“Darker than the night”: Review of Honeymoon by Patrick Modiano

Honeymoon

Upon hearing that Patrick Modiano, popular French author, had won the Nobel Prize for Literature for 2014, I was determined to read one of his books. I had enjoyed so much the Swedish poet Tomas Tranströmer, who had won the Nobel Prize for Literature in 2011. This time as well, I was not disappointed. The story reads slowly and suspensefully: one never knows as to whether the young couple who is hiding from the Nazis in Occupied France will get caught, or whether the filmmaker Jean who is obsessed with their story will get caught as well. Jean, you see, is hiding from his friends and wife in the outskirts of Paris.

I think that the book is one of “hiding” in general: it hides behind its seemingly innocuous – yet darkly foreboding title, and its quotidian book cover of a parked car in the snow, yet it is about one of the least innocuous moments in recent memory: World War II. This war haunts Jean through and through, down to the repeated mentions of iron enclosures and gates he sees that suggest what had threatened to enclose forever the lives of the couple, Rigaud and Ingrid.

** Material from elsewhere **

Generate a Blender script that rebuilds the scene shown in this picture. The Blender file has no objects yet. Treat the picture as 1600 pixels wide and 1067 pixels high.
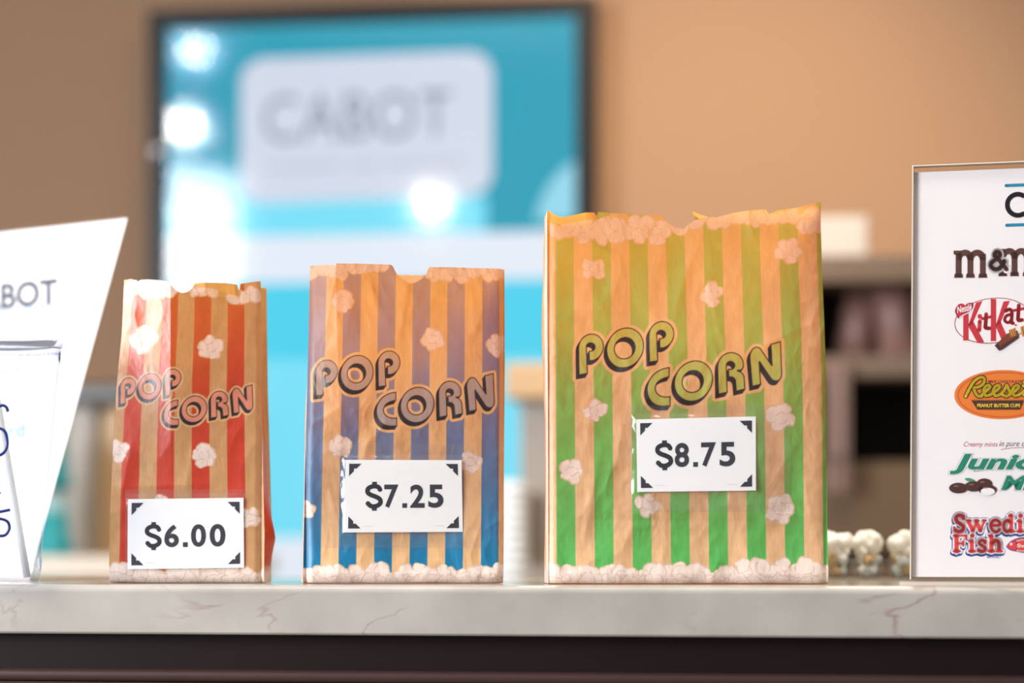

The narration weaves in poetry of the highest order, quiet and forceful at the same time. Jean says, “Il n’existe plus de frontière entre les saisons, entre le passé et le present” or “There no longer exists a frontier between the seasons, between the past and the present.” His story indeed meshes together different timelines, both past, present and future. By the time we get to the snow-encased car on the cover, we are walking a thin line between these realities, and find out how weak the boundaries between them really are.